Michelle Cortese | Oculus/Facebook

Designing Respect for Virtual Reality

 

Virtual reality designers accept the ethical responsibilities of removing a user’s entire world and replacing it with a reality of their own creation. These unique challenges are intensified when virtual experiences become public and socially-driven. As a female VR designer in the age of #METOO, Cortese sees an opportunity to fold the language of consent and body sovereignty into VR design practice to build safer, more accessible, and more inclusive virtual spaces.

 

This discussion unpacks Cortese’s experience co-authoring “Designing Safe Spaces for Virtual Reality”—a Facebook Research publication and chapter from an upcoming book, Ethics in Design and Communication: New Critical Perspectives (Bloomsbury Visual Arts, London)—and the Facebook Horizon comfort and safety features it helped inspire. Takeaways include: (1) Edward T. Hall’s zones of interpersonal space, (2) ethical responsibilities of designing embodied virtual spaces, (3) body sovereignty ideology as a VR design practice, and (4) specific VR design solutions that promote safety and inclusivity.

 

Michelle Cortese is a Canadian virtual reality designer, artist and futurist residing in Brooklyn.
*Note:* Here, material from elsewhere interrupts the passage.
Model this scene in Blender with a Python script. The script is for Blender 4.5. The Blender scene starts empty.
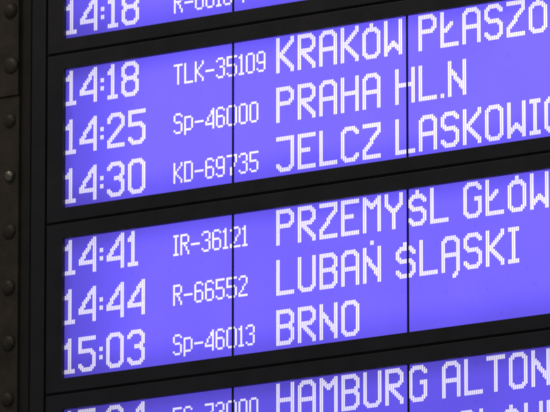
import bpy, bmesh, math, random
from mathutils import Matrix, Vector

random.seed(7)
C = bpy.context.scene
D = 0.006                 # one display dot in metres
H = 6.70                  # height of the board's centre above the station floor

# ------------------------------------------------------------------ camera
R = [[0.8398693449091569, 0.0001885006882352061, 0.5427885849475412],
     [-0.12168844016207073, 0.9746105067239216, 0.18795287631282176],
     [-0.5289720285731428, -0.2239069553426853, 0.8185684261785223]]
P = (1954.2229299684145, 846.5700614451538, -3071.848736245336)


def w(x, y, z):           # board coordinates (dots: right, down, away) -> world metres
    return Vector((x * D, z * D, H - y * D))


cam = bpy.data.cameras.new('camera')
cam_o = bpy.data.objects.new('camera', cam)
C.collection.objects.link(cam_o)
cx = Vector((R[0][0], R[0][2], -R[0][1])).normalized()
cz = -Vector((R[2][0], R[2][2], -R[2][1])).normalized()
cy = cz.cross(cx).normalized()
cx = cy.cross(cz)
M = Matrix(((cx.x, cy.x, cz.x, 0), (cx.y, cy.y, cz.y, 0), (cx.z, cy.z, cz.z, 0), (0, 0, 0, 1)))
M.translation = w(*P)
cam_o.matrix_world = M
cam.sensor_fit = 'HORIZONTAL'
cam.sensor_width = 36
cam.lens = 8000 / 550 * 36
cam.clip_start = 0.5
cam.clip_end = 200
cam.dof.use_dof = True
cam.dof.focus_distance = 22.1
cam.dof.aperture_fstop = 8
C.camera = cam_o

# ------------------------------------------------------------------ world, lamps, exposure
wd = bpy.data.worlds.new('World')
C.world = wd
wd.use_nodes = True
bg = wd.node_tree.nodes['Background']
bg.inputs[0].default_value = (0.95, 0.97, 1.0, 1)
bg.inputs[1].default_value = 0.092


def area(name, loc, target, size, power, col):
    l = bpy.data.lights.new(name, 'AREA')
    l.shape = 'RECTANGLE'
    l.size, l.size_y = size
    l.energy = power
    l.color = col
    o = bpy.data.objects.new(name, l)
    C.collection.objects.link(o)
    o.location = loc
    o.rotation_euler = (Vector(target) - Vector(loc)).to_track_quat('-Z', 'Y').to_euler()
    return o


area('hall_ceiling_lamp', (-1.6, -2.6, 10.2), (-1.1, 0, 6.8), (1.2, 0.3), 22, (1.0, 0.90, 0.76))
area('hall_fill_light', (6.0, -9.0, 11.0), (0.5, 0, 6.7), (5, 3), 72, (0.92, 0.95, 1.0))  # cool fill added from the upper right for dim hall ambience, no window known

vs = C.view_settings
vs.view_transform = 'Standard'
vs.look = 'None'
vs.exposure = 0
vs.gamma = 1
C.cycles.filter_width = 3.1
C.cycles.use_denoising = False


# ------------------------------------------------------------------ materials
def new_mat(name):
    m = bpy.data.materials.new(name)
    m.use_nodes = True
    nt = m.node_tree
    return m, nt, nt.nodes, nt.links, nt.nodes['Principled BSDF']


def paint(name, col, col2, rough, scale, bump, metal=0.0):
    m, nt, N, L, b = new_mat(name)
    tc = N.new('ShaderNodeTexCoord')
    oi = N.new('ShaderNodeObjectInfo')
    va = N.new('ShaderNodeVectorMath')
    L.new(tc.outputs['Object'], va.inputs[0])
    L.new(oi.outputs['Location'], va.inputs[1])
    n1 = N.new('ShaderNodeTexNoise')
    n1.inputs['Scale'].default_value = scale
    n1.inputs['Detail'].default_value = 8
    n1.inputs['Roughness'].default_value = 0.65
    L.new(va.outputs[0], n1.inputs['Vector'])
    r = N.new('ShaderNodeValToRGB')
    r.color_ramp.elements[0].position = 0.32
    r.color_ramp.elements[0].color = (*col, 1)
    r.color_ramp.elements[1].position = 0.72
    r.color_ramp.elements[1].color = (*col2, 1)
    L.new(n1.outputs['Fac'], r.inputs[0])
    L.new(r.outputs[0], b.inputs['Base Color'])
    n2 = N.new('ShaderNodeTexNoise')
    n2.inputs['Scale'].default_value = scale * 14
    n2.inputs['Detail'].default_value = 4
    L.new(va.outputs[0], n2.inputs['Vector'])
    mr = N.new('ShaderNodeMapRange')
    mr.inputs['To Min'].default_value = rough - 0.12
    mr.inputs['To Max'].default_value = rough + 0.12
    L.new(n1.outputs['Fac'], mr.inputs['Value'])
    L.new(mr.outputs[0], b.inputs['Roughness'])
    bp = N.new('ShaderNodeBump')
    bp.inputs['Strength'].default_value = bump
    bp.inputs['Distance'].default_value = 0.002
    L.new(n2.outputs['Fac'], bp.inputs['Height'])
    L.new(bp.outputs[0], b.inputs['Normal'])
    b.inputs['Metallic'].default_value = metal
    return m


M_HOUSE = paint('black_powder_coat', (0.022, 0.021, 0.027), (0.042, 0.038, 0.046), 0.55, 9, 0.10)
M_POST = paint('black_frame_paint', (0.026, 0.0255, 0.029), (0.038, 0.037, 0.039), 0.55, 11, 0.12)
M_BACK = paint('black_backing_paint', (0.006, 0.006, 0.006), (0.010, 0.010, 0.010), 0.7, 9, 0.1)
M_STEEL = paint('old_brown_paint', (0.036, 0.029, 0.022), (0.096, 0.072, 0.048), 0.60, 14, 0.35)
M_ANGLE = paint('dark_column_paint', (0.026, 0.024, 0.020), (0.046, 0.042, 0.034), 0.65, 14, 0.3)  # darker, greyer tone for the angle iron and web
M_RIVET = paint('rivet_paint', (0.045, 0.040, 0.030), (0.085, 0.072, 0.050), 0.42, 40, 0.3)
M_BARE = paint('bare_rivet_metal', (0.24, 0.23, 0.18), (0.50, 0.48, 0.38), 0.28, 60, 0.3, 0.9)
M_SEAM = paint('black_seam_strip', (0.008, 0.007, 0.010), (0.012, 0.011, 0.014), 0.5, 20, 0.05)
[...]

She splits her professional time between designing VR experiences for Oculus at Facebook and teaching creative technology at NYU Steinhardt. Most of her work investigates the transmutation of communication across new technologies and formats. Michelle was previously a Design Technologist at Refinery29; an Experiential Art Director at The New York Times’ Fake Love; and has exhibited work at CES, Tribeca Film Festival, SXSW, and Sundance Film Festival.